When the girls' celebration arrives; Rose's gift to Dorothy is a whittled maple syrup spout.


But Blanche gives her roommates a calendar which she titles "The Men of Blanche's Boudoir", and she gives the same gift to each girl saying how she thought it was such a cute idea.

Dorothy opens the gift from Blanche, and she says "Oh, Blanche. Oh, honey, this is so thoughtful ... whoa!”

To which Blanch responds "September?"

Dorothy responds by saying: "Yep."

Sophia's line was really ground-breaking, because immediately after Dorothy says yes, she adds: "I'm surprised you were able to walk in October."

A YouTube excerpt can be see (for the time being, anyway) below, or at https://youtu.be/KqUxbTd8DKo.



The viewer is really left to presume that Blanche's Mr. September is really gifted with what might be called (in urban slang) a "manaconda" between his legs. (the term "manaconda" is a contraction of the two words "man" and "anacanda" which is the longest snake in the world). Draw your own conclusion.

Anyway, following Rue McClanahan's death in 2010, it became known that Rue had a LOT of memorabilia saved from her work in television; in fact she had saved so much that she ended up renting several storage units to save it all. She also had a provision written into her contract for "The Golden Girls" whereby she was permitted to keep all of the clothes that were worn by the character Blanche in the show. They were all custom-made outfits for each actress/actor in the show.

Rue also had kept the supposed "gift" from that episode: 'The Men of Blanche's Boudoir' calendar. In an auction following Rue's death, we learned that there was a little more to 'The Men of Blanche's Boudoir' than racy photos of naked men that television viewers never got to see. Some actual photos of that particular prop taken from an auction (the price was $4,000) of her vast collection. The actual 'The Men of Blanche's Boudoir' calendar measured 9 1/2 x 11 1/2 and was signed to her from the guys in the prop department for the show. The website for Rue's the estate sale can still be viewed at http://estateofrue.com/catalog/original-the-men-of-blanches-boudoir-calendar-sold/.



For the record, Rue's copy of that prop, rather than containing photos of completely naked men (which Rue very likely would have liked), the sale revealed that the cut-up duo who ran the props department for the show had loaded the mockup with real photographs of various crew members in compromising positions. When presented with the prop during a taped rehearsal, the ladies' reactions quickly brought the scene to a halt! For the record, not all of the items from the Rue's estate sale have sold and some can still be purchased, but this one was one of the items on the "sold" list!


Regardless, it is worth noting that "The Golden Girls" being a top-rated sitcom that starred older women were able to get away with risque jokes that did not fly in other sitcoms of that era. Hence, jokes about Mr. September's manaconda were approved when the fifty-something Golden Girls said them, whereas sitcoms with younger actresses would find the network censors cutting similar lines.
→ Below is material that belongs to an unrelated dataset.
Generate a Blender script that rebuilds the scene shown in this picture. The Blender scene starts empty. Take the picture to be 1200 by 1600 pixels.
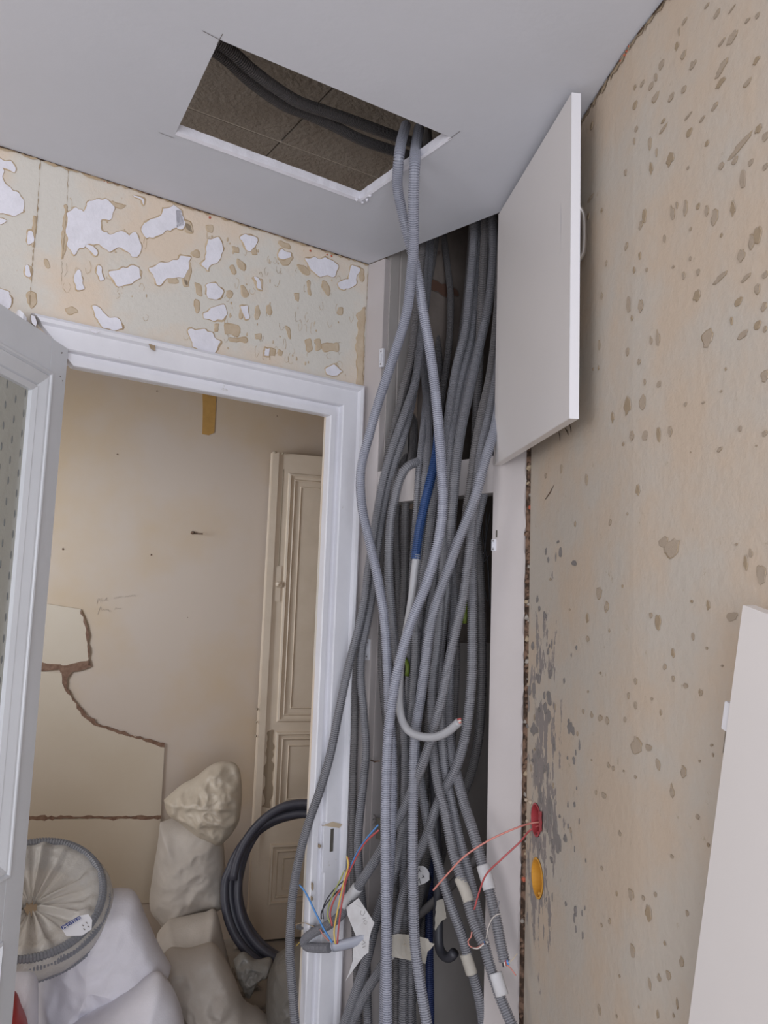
import bpy, bmesh, math, random
import numpy as np
from mathutils import Vector, Matrix

# ---------------------------------------------------------------- camera
C = bpy.context.scene.collection
FPX = 1300.0
PITCH, ROLL = math.radians(7.0), math.radians(1.99)
CAM = np.array([0.0, 0.0, 1.5])
FW = np.array([0, math.cos(PITCH), math.sin(PITCH)])
UP0 = np.array([0, -math.sin(PITCH), math.cos(PITCH)])
RX0 = np.array([1.0, 0, 0])
RX = math.cos(ROLL) * RX0 + math.sin(ROLL) * UP0
UP = -math.sin(ROLL) * RX0 + math.cos(ROLL) * UP0
cd = bpy.data.cameras.new('camera')
cam = bpy.data.objects.new('camera', cd)
C.objects.link(cam)
cd.sensor_fit = 'VERTICAL'
cd.sensor_height = 36.0
cd.lens = FPX / 1600.0 * 36.0
cd.clip_start = 0.02
M = Matrix(((RX[0], UP[0], -FW[0], CAM[0]), (RX[1], UP[1], -FW[1], CAM[1]), (RX[2], UP[2], -FW[2], CAM[2]), (0, 0, 0, 1)))
cam.matrix_world = M
bpy.context.scene.camera = cam

# ---------------------------------------------------------------- light
sc = bpy.context.scene
sc.view_settings.view_transform = 'Standard'
sc.view_settings.look = 'None'
sc.view_settings.gamma = 1.0
sc.view_settings.use_curve_mapping = False
sc.view_settings.exposure = -0.18
w = bpy.data.worlds.new('daylight')
sc.world = w
w.use_nodes = True
bg = w.node_tree.nodes['Background']
bg.inputs[0].default_value = (0.91, 0.93, 1.0, 1)
bg.inputs[1].default_value = 1.0


def area(name, loc, target, sx, sy, power, col):
    ld = bpy.data.lights.new(name, 'AREA')
    ld.shape = 'RECTANGLE'
    ld.size, ld.size_y = sx, sy
    ld.energy = power
    ld.color = col
    o = bpy.data.objects.new(name, ld)
    C.objects.link(o)
    o.location = loc
    o.rotation_euler = (Vector(target) - Vector(loc)).to_track_quat('-Z', 'Y').to_euler()
    return o


area('window_daylight', (0.35, -1.5, 1.35), (-0.35, 2.0, 1.4), 1.8, 1.6, 62, (0.90, 0.93, 1.0))
area('left_fill', (-2.0, -1.0, 1.6), (0.5, 1.3, 1.6), 1.4, 1.5, 20, (0.97, 0.96, 0.99))  # added fill from the left for the open upper door and right wall
fl = area('far_window_daylight', (-2.25, 2.35, 1.72), (-1.35, 3.75, 1.72), 0.35, 0.8, 5.5, (0.70, 0.83, 1.0))
area('far_room_fill', (-2.9, 2.0, 1.6), (-0.6, 3.6, 1.2), 1.0, 1.4, 16, (1.0, 0.95, 0.90))  # added wide fill that lifts the whole back room
fl.data.spread = math.radians(75)


# ---------------------------------------------------------------- projection helpers
def ray(x, y):
    return FW + RX * (x - 600) / FPX - UP * (y - 800) / FPX


def onz(x, y, z):
    r = ray(x, y)
    return CAM + r * (z - CAM[2]) / r[2]


def onp(x, y, P, n):
    r = ray(x, y)
    return CAM + r * (np.dot(P - CAM, n) / np.dot(r, n))


def azd(deg):
    a = math.radians(deg)
    return np.array([math.sin(a), math.cos(a), 0.0])


H = 2.55
HV = 2.93                      # underside of the old tiled ceiling above the board ceiling
K = onz(575, 413, H)           # corner between doorway wall and cupboard
K[2] = 0
DA = azd(55.3)                 # doorway wall direction
NA = np.array([DA[1], -DA[0], 0.0])
if np.dot(NA, CAM - K) < 0: NA = -NA
DC = azd(135.4)                # cupboard front direction
NC = np.array([-DC[1], DC[0], 0.0])
if np.dot(NC, CAM - K) < 0: NC = -NC
Z = np.array([0, 0, 1.0])


def A(s, z, o=0.0): return K + DA * s + NA * o + Z * z
def Cp(s, z, o=0.0): return K + DC * s + NC * o + Z * z
def pA(x, y, o=0.0): return onp(x, y, K + NA * o, NA)
def pC(x, y, o=0.0): return onp(x, y, K + NC * o, NC)


# ---------------------------------------------------------------- mesh helpers
def link(name, verts, faces, mat, parent=None, smooth=False, mats=None, fm=None):
    me = bpy.data.meshes.new(name)
    me.from_pydata([tuple(map(float, v)) for v in verts], [], [tuple(f) for f in faces])
    for m in (mats or [mat]): me.materials.append(m)
    if fm is not None: me.polygons.foreach_set('material_index', fm)
    if smooth: me.polygons.foreach_set('use_smooth', [True] * len(me.polygons))
    me.update()
    o = bpy.data.objects.new(name, me)
    C.objects.link(o)
    if parent is not None:
        o.parent = parent
        o.matrix_parent_inverse = parent.matrix_world.inverted() if False else Matrix.Translation(-Vector(parent.location))
    return o


def fixn(o):
    bm = bmesh.new(); bm.from_mesh(o.data)
    bmesh.ops.recalc_face_normals(bm, faces=bm.faces)
    bm.to_mesh(o.data); bm.free()
    return o


def bevel(o, w_, seg=2):
    bm = bmesh.new(); bm.from_mesh(o.data)
    bmesh.ops.recalc_face_normals(bm, faces=bm.faces)
    bmesh.ops.bevel(bm, geom=list(bm.edges), offset=w_, segments=seg, affect='EDGES', clamp_overlap=True)
    bm.to_mesh(o.data); bm.free()
    return o


BOXF = [(0, 1, 2, 3), (7, 6, 5, 4), (0, 4, 5, 1), (1, 5, 6, 2), (2, 6, 7, 3), (3, 7, 4, 0)]


def boxv(fn, a0, a1, z0, z1, o0, o1):
    return [fn(a0, z0, o0), fn(a1, z0, o0), fn(a1, z1, o0), fn(a0, z1, o0), fn(a0, z0, o1), fn(a1, z0, o1), fn(a1, z1, o1), fn(a0, z1, o1)]


def box(name, fn, a0, a1, z0, z1, o0, o1, mat, parent=None, bev=0.0):
    o = link(name, boxv(fn, a0, a1, z0, z1, o0, o1), BOXF, mat, parent)
    if bev: bevel(o, bev)
    else: fixn(o)
    return o


def multibox(name, fn, lst, mat, parent=None, bev=0):
    v, f = [], []
    for b in lst:
        n = len(v)
        v += boxv(fn, *b)
        f += [tuple(i + n for i in q) for q in BOXF]
    o = link(name, v, f, mat, parent)
    if bev: bevel(o, bev, 1)
    else: fixn(o)
    return o


def prism(name, pts, vec, mat, parent=None, smooth=False):
    """closed polygon pts (3d) swept by vec"""
    n = len(pts)
    vec = np.array(vec)
    v = [np.array(p) for p in pts] + [np.array(p) + vec for p in pts]
    f = [tuple(range(n)), tuple(range(2 * n - 1, n - 1, -1))] + [(i, (i + 1) % n, n + (i + 1) % n, n + i) for i in range(n)]
    return fixn(link(name, v, f, mat, parent, smooth))


def empty(name, loc, label=None, cat=None, group=None, kind=None):
    o = bpy.data.objects.new(name, None)
    o.empty_display_size = 0.05
    C.objects.link(o)
    o.location = tuple(map(float, loc))
    tag(o, label, cat, group, kind)
    return o


def tag(o, label=None, cat=None, group=None, kind=None):
    if label: o['label'] = label
    if cat: o['category'] = cat
    if group: o['group'] = group
    if kind: o['kind'] = kind
    return o


def catmull(P, step):
    P = np.array(P, float)
    if len(P) == 2: P = np.array([P[0], (P[0] + P[1]) / 2, P[1]])
    Q = np.vstack([2 * P[0] - P[1], P, 2 * P[-1] - P[-2]])
    out = []
    for i in range(1, len(Q) - 2):
        p0, p1, p2, p3 = Q[i - 1], Q[i], Q[i + 1], Q[i + 2]
        n = max(4, int(np.linalg.norm(p2 - p1) / 0.004))
        t = np.linspace(0, 1, n, endpoint=False)[:, None]
        # centripetal-ish: plain uniform with damped tangents
        m1 = (p2 - p0) * 0.5; m2 = (p3 - p1) * 0.5
        L = np.linalg.norm(p2 - p1)
        for m in (m1, m2):
            lm = np.linalg.norm(m)
            if lm > 1.2 * L: m *= 1.2 * L / lm
        out.append((2 * t**3 - 3 * t**2 + 1) * p1 + (t**3 - 2 * t**2 + t) * m1 + (-2 * t**3 + 3 * t**2) * p2 + (t**3 - t**2) * m2)
    out = np.vstack(out + [P[-1:]])
    d = np.r_[0, np.cumsum(np.linalg.norm(np.diff(out, axis=0), axis=1))]
    n = max(3, int(d[-1] / step) + 1)
    s = np.linspace(0, d[-1], n)
    return np.stack([np.interp(s, d, out[:, k]) for k in range(3)], 1)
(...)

Indeed, NPR's Terri Gross asked Bea Arthur about that in an April 2007 interview, although Bea Arthur's response was merely "I guess so".
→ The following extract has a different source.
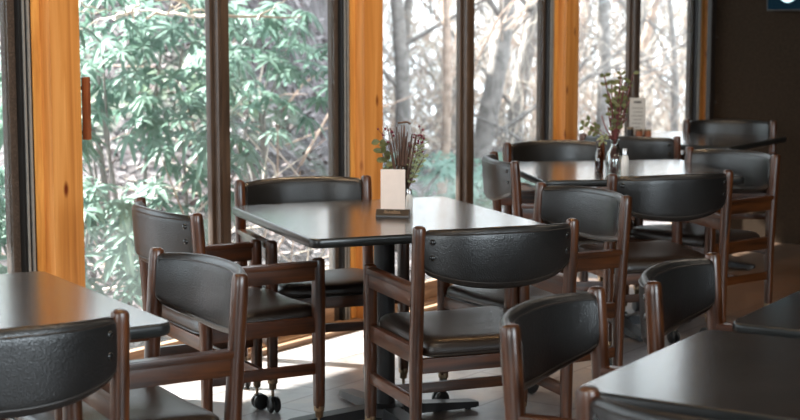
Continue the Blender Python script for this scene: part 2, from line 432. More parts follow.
def make_chair(name, label, group):
    r = empty(name, (0, 0, 0), 0, label, 'chair', group)
    L = lambda p: (p[0], p[1]-CY, p[2])
    for s in (-1, 1):
        zs = [0.12, 0.14, 0.25, 0.40, 0.47, 0.55, 0.65, 0.74, 0.785, 0.806, 0.813, HB]
        rr = [0.017, 0.018, 0.019, 0.021, 0.0215, 0.021, 0.021, 0.021, 0.0208, 0.020, 0.0178, 0.011]
        bm = bmesh.new()
        add_tube(bm, [L((s*WB, rake(z), z)) for z in zs], rr, 16, 0, True, 2.3)
        lg = build('leg', bm, M['walnut_z'], r)
        build('caster', caster_mesh(s*WB, rake(0.1)-CY), [M['caster'], M['brass']], lg)
        zs = [0.12, 0.14, 0.30, 0.45, 0.60, 0.624, 0.633, HA]
        rr = [0.017, 0.0185, 0.020, 0.0215, 0.021, 0.0205, 0.0185, 0.012]
        bm = bmesh.new()
        add_tube(bm, [L((s*WF, DD, z)) for z in zs], rr, 16, 0, True, 3.2, twist=0.0)
        lg = build('leg', bm, M['walnut_z'], r)
        build('caster', caster_mesh(s*WF, DD-CY), [M['caster'], M['brass']], lg)
    for s in (-1, 1):
        bm = bmesh.new()
        add_box(bm, L((s*0.258-0.019, 0.020, 0.608)), L((s*0.258+0.019, DD-0.012, 0.628)), 0.005)
        add_box(bm, L((s*0.258-0.0115, 0.020, 0.562)), L((s*0.258+0.0115, DD-0.012, 0.6085)), 0.002)
        build('armrest', bm, M['walnut_y'], r)
    for s in (-1, 1):
        bm = bmesh.new()
        add_box(bm, L((s*0.252-0.012, 0.030, 0.382)), L((s*0.252+0.012, DD, 0.436)), 0.003)
        build('side_rail', bm, M['walnut_y'], r)
    for yy, z0, z1 in ((0.030, 0.355, 0.401), (DD, 0.375, 0.419)):
        bm = bmesh.new()
        add_box(bm, L((-0.25, yy-0.012, z0)), L((0.25, yy+0.012, z1)), 0.003)
        build('cross_rail', bm, M['walnut_x'], r)
    for s in (-1, 1):
        bm = bmesh.new()
        add_box(bm, L((s*0.256-0.009, 0.030, 0.238)), L((s*0.256+0.009, DD, 0.276)), 0.004)
        build('stretcher', bm, M['walnut_y'], r)
    bm = bmesh.new()
    add_box(bm, L((-0.25, 0.225, 0.240)), L((0.25, 0.243, 0.274)), 0.004)
    build('stretcher', bm, M['walnut_x'], r)
    # seat cushion
    bm = bmesh.new()
    cx, cy, hx, hy = 0, 0.245, 0.234, 0.222
    prof = [(0.90, 0.444), (0.985, 0.447), (1.0, 0.458), (1.0, 0.466), (0.985, 0.479), (0.94, 0.488), (0.85, 0.4935), (0.7, 0.495), (0.45, 0.494), (0.2, 0.493)]
    rings = []; S = 48
    for sc_, z in prof:
        ring = []
        for k in range(S):
            a = 2*PI*k/S; e = 2/9.0
            x = math.copysign(abs(math.cos(a))**e, math.cos(a)) * hx * sc_
            y = math.copysign(abs(math.sin(a))**e, math.sin(a)) * hy * sc_
            zz = z
            if z > 0.47: zz = z + 0.012*(abs(x)/hx)**2.0 * (1 - (abs(x)/hx)**6) - 0.014*max(0, y/hy-0.4)**2
            zz -= 0.024 + 0.020*(1-(y/hy+1)/2)
            x *= (1 + 0.012*(y/hy))
            ring.append(bm.verts.new(L((cx+x, cy+y, zz))))
        rings.append(ring)
    for i in range(len(rings)-1):
        for k in range(S):
            bm.faces.new((rings[i][k], rings[i][(k+1) % S], rings[i+1][(k+1) % S], rings[i+1][k]))
    bm.faces.new(rings[0]); bm.faces.new(rings[-1])
    seat = build('seat', bm, M['seat_leather'], r, angle=70)
    bm = bmesh.new()
    loop = []
    for k in range(64):
        a = 2*PI*k/64; e = 2/9.0
        x = math.copysign(abs(math.cos(a))**e, math.cos(a)) * hx; y = math.copysign(abs(math.sin(a))**e, math.sin(a)) * hy
        loop.append(L((cx+x*(1+0.012*y/hy), cy+y, 0.4265 - 0.020*(1-(y/hy+1)/2))))
    add_tube(bm, loop, 0.004, 6, 0, closed=True)
    build('piping', bm, M['piping'], seat)
    # backrest pad
    def cen(t): return (t*0.243, -0.076*(1-abs(t)**2.7))
    def top(t): return 0.806 + 0.009*(1-t*t) - 0.006*max(0, (abs(t)-0.93)/0.07)**2
    def bot(t): return 0.673 - 0.052*(1-t*t)**0.75 + 0.006*max(0, (abs(t)-0.93)/0.07)**2
    T = 41; C = 20; th = 0.017
    bm = bmesh.new(); rings = []
    def padpt(t, a, grow=0.0):
        x, y = cen(t)
        dx, dy = 0.243, math.copysign(0.205*abs(t)**1.7, t)
        n_ = Vector((dy, -dx, 0)).normalized()
        if n_.y > 0: n_ = -n_            # points to the rear
        zc, zh = (top(t)+bot(t))/2, (top(t)-bot(t))/2
        c, s = math.cos(a), math.sin(a)
        u_ = math.copysign(abs(c)**0.9, c) * (th + grow); 
        w_ = math.copysign(abs(s)**0.42, s) * (zh + grow)
        z = zc + w_
        p = Vector((x, y, 0)) + n_*u_
        return Vector((p.x, p.y + rake(z)*0.9 - CY, z))
    for i in range(T):
        t = -1 + 2*i/(T-1)
        rings.append([bm.verts.new(padpt(t, 2*PI*k/C)) for k in range(C)])
    for i in range(T-1):
        for k in range(C):
            bm.faces.new((rings[i][k], rings[i][(k+1) % C], rings[i+1][(k+1) % C], rings[i+1][k]))
    bm.faces.new(rings[0]); bm.faces.new(rings[-1])
    pad = build('backrest', bm, M['leather'], r, angle=75)
    bm = bmesh.new()
    for a0 in (0.62, PI-0.62):
        up_ = [padpt(-0.985+1.97*i/28, a0, 0.0004) for i in range(29)]
        dn_ = [padpt(0.985-1.97*i/28, -a0, 0.0004) for i in range(29)]
        add_tube(bm, up_ + dn_, 0.0024, 6, 0, closed=True)
    build('piping', bm, M['piping'], pad)
    for s in (-1, 1):
        for z, t in ((0.770, 0.90), (0.722, 0.90)):
            x, y = cen(s*t)
            n_ = Vector((0.205*s*t**1.7, -0.243, 0)).normalized()
            if n_.y > 0: n_ = -n_
            p = Vector((x, y + rake(z)*0.9 - CY, z)) + n_*(th-0.002)
            bm = bmesh.new()
            t_ = bmesh.new(); bmesh.ops.create_uvsphere(t_, u_segments=12, v_segments=8, radius=0.0105)
            mt = Matrix.Translation(p) @ n_.to_track_quat('Z', 'Y').to_matrix().to_4x4() @ Matrix.Diagonal((1, 1, 0.55, 1))
            merge(bm, t_, 0, mt)
            build('screw', bm, M['screw'], pad)
    return r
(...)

The relevant dialogue was as follows:

Terri GROSS: That's an episode of "The Golden Girls," with my guest, Bea Arthur, along with Rue McClanahan and Betty White. Were you able to get away with a lot of sex jokes on "The Golden Girls" because it was about older women?

(Soundbite of laughter)

Ms. ARTHUR: I guess so, I guess so. Yes, the first time you saw women - I hate that expression - of a certain age well-groomed and having active sex lives and great earrings, I remember.

The interview can be listened to below, or by visiting https://www.npr.org/templates/story/story.php?storyId=9847148.

Still, we can thank "The Golden Girls" for pushing the proverbial envelope on jokes that a generation earlier would have been banned completely.